#### Exercise brief
Reproduce each line of the material exactly, minus any picture.

○ ○ ○ ○ ○

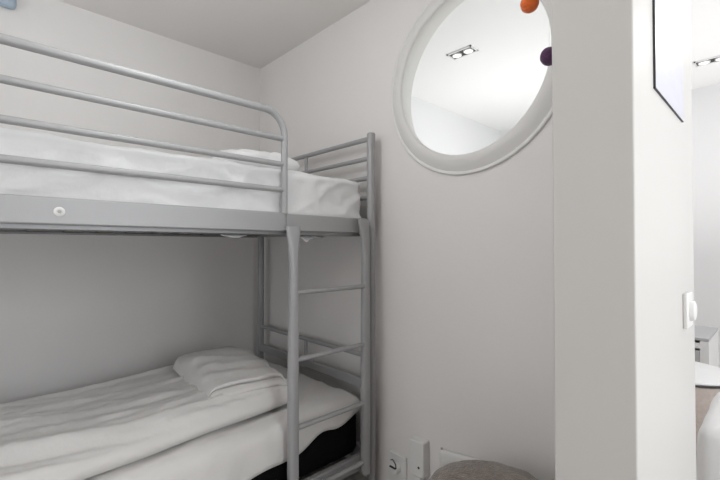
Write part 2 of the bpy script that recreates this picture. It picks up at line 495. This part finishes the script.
# ------------------------------------------------------------------ bedding, lower bunk
LT = Z(-0.690)
lm = softbox(-2.245, -1.341, YN+0.06, 1.279, Z(-0.943), LT, 0.045, 0.03)
tag(obj('lower_mattress', lm, BLACK, smooth=True, angle=180), 'black mattress on the lower bunk, half covered by a white sheet', 'mattress')
def sheet():
    bm = bmesh.new()
    ny, nt_ = 150, 60
    y0, y1 = YN+0.055, 1.2835
    xb, xf = -2.21, -1.330
    W = xf - xb
    rows = []
    for j in range(ny+1):
        y = y0+(y1-y0)*j/ny
        # hem drop grows away from the far end and waves
        drop = 0.006 + 0.19*max(0, (1.27-y))
        drop = max(0.004, min(drop, 0.115) + 0.010*math.sin(y*23)+0.008*nz(y*9, 1.0))
        r = 0.045; tot = W - r + PI/2*r + drop
        row = []
        for i in range(nt_+1):
            s = tot*(i/nt_)
            top = LT + 0.005
            if s < W - r: x, z, n = xb+s, top, (0, 1)
            elif s < W - r + PI/2*r:
                a = (s-(W-r))/r; x, z = xf-r+r*math.sin(a), top-r+r*math.cos(a); n = (math.sin(a), math.cos(a))
            else:
                dd = s-(W-r)-PI/2*r
                x, z = xf, top-r-dd; n = (1, 0)
            am = 0.003*(fbm(y*5+x, x*5)+0.6) + 0.009*ridge(y*3+x*5, x*4-y, 61, 2.6)*(1 if x > -1.5 else 0.6)
            if n[0] > 0.5: am += 0.004*(1+math.sin(y*34+3*nz(y*4, z*5)))*min(1, max(0, (top-r-z)/0.06))
            am = max(0.0005, am+0.0025)
            # far end curls down
            e = max(0, (y-(y1-0.035))/0.035)
            z2 = z + n[1]*am - (0.030*(1-math.sqrt(max(0, 1-e*e))) if n[1] > 0.3 else 0)
            row.append(bm.verts.new((x+n[0]*am, y, z2)))
        rows.append(row)
    for j in range(ny):
        for i in range(nt_):
            bm.faces.new((rows[j][i], rows[j][i+1], rows[j+1][i+1], rows[j+1][i]))
    return bm
o = obj('bed_sheet', sheet(), COTTONW, smooth=True, angle=180)
o.modifiers.new('cloth', 'SOLIDIFY').thickness = 0.002; o.modifiers['cloth'].offset = 1
tag(o, 'white sheet spread over the lower bunk mattress, its hem hanging unevenly in front', 'bed sheet')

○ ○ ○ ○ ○

#### Task output
Write part 2 of the bpy script that recreates this picture. It picks up at line 495. This part finishes the script.
# ------------------------------------------------------------------ bedding, lower bunk
LT = Z(-0.690)
lm = softbox(-2.245, -1.341, YN+0.06, 1.279, Z(-0.943), LT, 0.045, 0.03)
tag(obj('lower_mattress', lm, BLACK, smooth=True, angle=180), 'black mattress on the lower bunk, half covered by a white sheet', 'mattress')
def sheet():
    bm = bmesh.new()
    ny, nt_ = 150, 60
    y0, y1 = YN+0.055, 1.2835
    xb, xf = -2.21, -1.330
    W = xf - xb
    rows = []
    for j in range(ny+1):
        y = y0+(y1-y0)*j/ny
        # hem drop grows away from the far end and waves
        drop = 0.006 + 0.19*max(0, (1.27-y))
        drop = max(0.004, min(drop, 0.115) + 0.010*math.sin(y*23)+0.008*nz(y*9, 1.0))
        r = 0.045; tot = W - r + PI/2*r + drop
        row = []
        for i in range(nt_+1):
            s = tot*(i/nt_)
            top = LT + 0.005
            if s < W - r: x, z, n = xb+s, top, (0, 1)
            elif s < W - r + PI/2*r:
                a = (s-(W-r))/r; x, z = xf-r+r*math.sin(a), top-r+r*math.cos(a); n = (math.sin(a), math.cos(a))
            else:
                dd = s-(W-r)-PI/2*r
                x, z = xf, top-r-dd; n = (1, 0)
            am = 0.003*(fbm(y*5+x, x*5)+0.6) + 0.009*ridge(y*3+x*5, x*4-y, 61, 2.6)*(1 if x > -1.5 else 0.6)
            if n[0] > 0.5: am += 0.004*(1+math.sin(y*34+3*nz(y*4, z*5)))*min(1, max(0, (top-r-z)/0.06))
            am = max(0.0005, am+0.0025)
            # far end curls down
            e = max(0, (y-(y1-0.035))/0.035)
            z2 = z + n[1]*am - (0.030*(1-math.sqrt(max(0, 1-e*e))) if n[1] > 0.3 else 0)
            row.append(bm.verts.new((x+n[0]*am, y, z2)))
        rows.append(row)
    for j in range(ny):
        for i in range(nt_):
            bm.faces.new((rows[j][i], rows[j][i+1], rows[j+1][i+1], rows[j+1][i]))
    return bm
o = obj('bed_sheet', sheet(), COTTONW, smooth=True, angle=180)
o.modifiers.new('cloth', 'SOLIDIFY').thickness = 0.002; o.modifiers['cloth'].offset = 1
tag(o, 'white sheet spread over the lower bunk mattress, its hem hanging unevenly in front', 'bed sheet')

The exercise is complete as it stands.